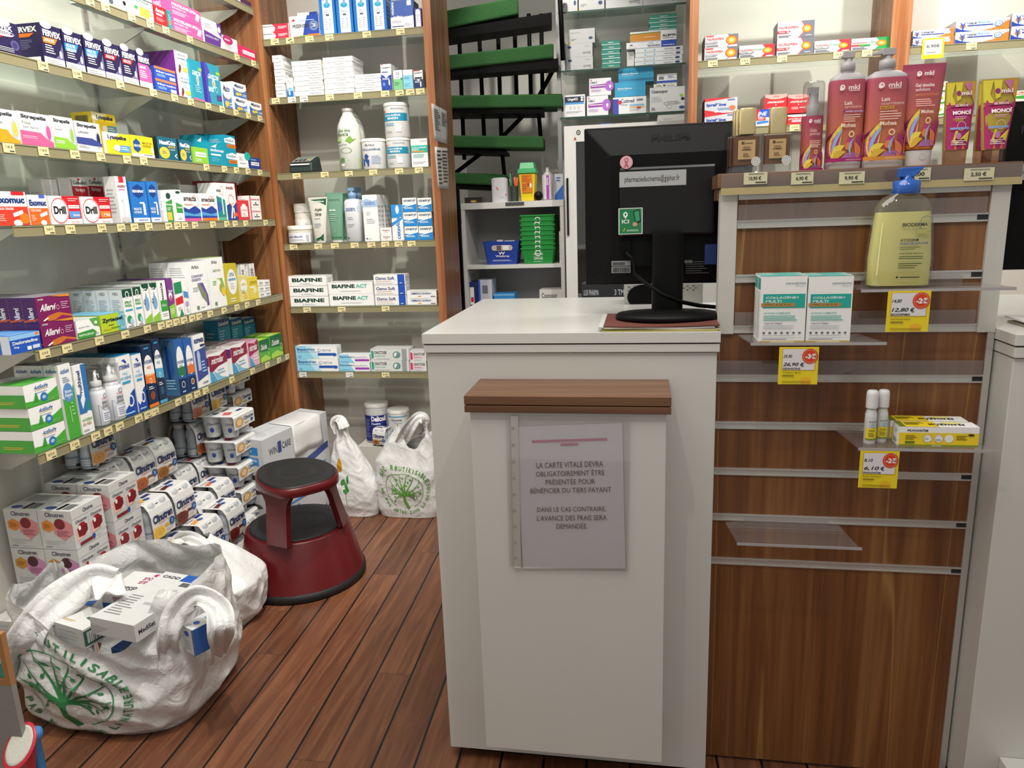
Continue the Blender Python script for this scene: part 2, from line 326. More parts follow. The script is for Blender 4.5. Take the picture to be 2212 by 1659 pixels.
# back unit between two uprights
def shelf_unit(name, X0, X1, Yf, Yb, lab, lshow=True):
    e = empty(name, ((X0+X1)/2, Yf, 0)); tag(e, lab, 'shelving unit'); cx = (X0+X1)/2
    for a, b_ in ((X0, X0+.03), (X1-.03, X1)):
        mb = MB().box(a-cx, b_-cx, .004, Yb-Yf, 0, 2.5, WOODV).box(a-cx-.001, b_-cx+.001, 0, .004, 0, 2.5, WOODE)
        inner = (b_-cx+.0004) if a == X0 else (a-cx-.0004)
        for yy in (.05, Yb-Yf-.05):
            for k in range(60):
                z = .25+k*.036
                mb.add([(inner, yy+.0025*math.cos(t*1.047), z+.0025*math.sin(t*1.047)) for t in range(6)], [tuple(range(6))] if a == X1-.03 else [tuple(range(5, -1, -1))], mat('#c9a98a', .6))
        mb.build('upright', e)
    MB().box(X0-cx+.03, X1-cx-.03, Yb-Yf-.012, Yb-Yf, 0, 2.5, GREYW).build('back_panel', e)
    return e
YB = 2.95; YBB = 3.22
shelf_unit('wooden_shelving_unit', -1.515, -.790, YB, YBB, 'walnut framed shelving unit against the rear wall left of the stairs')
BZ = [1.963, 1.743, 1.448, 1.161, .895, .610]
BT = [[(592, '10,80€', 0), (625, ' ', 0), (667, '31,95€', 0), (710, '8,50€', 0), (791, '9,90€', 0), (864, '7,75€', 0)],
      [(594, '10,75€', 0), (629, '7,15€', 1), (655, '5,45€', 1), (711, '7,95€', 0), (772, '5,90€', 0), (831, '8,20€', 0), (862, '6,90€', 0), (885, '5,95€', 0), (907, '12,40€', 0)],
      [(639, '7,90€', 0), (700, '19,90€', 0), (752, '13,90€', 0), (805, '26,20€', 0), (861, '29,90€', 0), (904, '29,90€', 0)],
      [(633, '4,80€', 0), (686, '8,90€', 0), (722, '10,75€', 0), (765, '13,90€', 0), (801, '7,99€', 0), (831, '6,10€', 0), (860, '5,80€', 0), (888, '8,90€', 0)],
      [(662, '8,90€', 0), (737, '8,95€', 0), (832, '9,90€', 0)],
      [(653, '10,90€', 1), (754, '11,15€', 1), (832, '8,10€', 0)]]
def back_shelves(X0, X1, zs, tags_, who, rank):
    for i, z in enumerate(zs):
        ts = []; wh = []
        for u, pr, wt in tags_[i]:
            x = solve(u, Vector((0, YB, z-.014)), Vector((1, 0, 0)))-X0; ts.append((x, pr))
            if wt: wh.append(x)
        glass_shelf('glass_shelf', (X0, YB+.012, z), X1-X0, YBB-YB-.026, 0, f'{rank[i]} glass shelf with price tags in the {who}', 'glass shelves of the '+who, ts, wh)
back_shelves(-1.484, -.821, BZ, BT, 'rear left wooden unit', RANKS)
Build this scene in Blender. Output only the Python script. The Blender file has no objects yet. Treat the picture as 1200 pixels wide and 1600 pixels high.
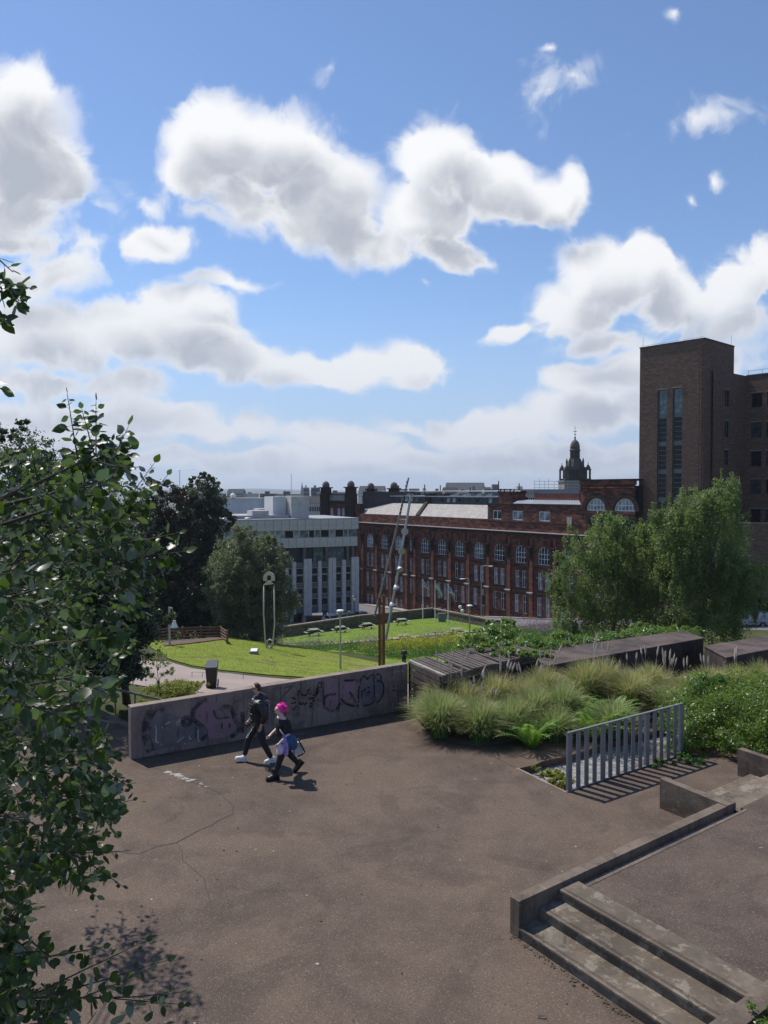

■ **PROBLEM TO WORK ON**:
Within the listing above, copy each line that has the string "picture".

■ **EXERCISE OUTPUT**:
Continue the Blender Python script for this scene: part 2, from line 326. More parts follow. The script is for Blender 4.5. Take the picture to be 2212 by 1659 pixels.
Build this scene in Blender. Output only the Python script. The Blender file has no objects yet. Treat the picture as 1200 pixels wide and 1600 pixels high.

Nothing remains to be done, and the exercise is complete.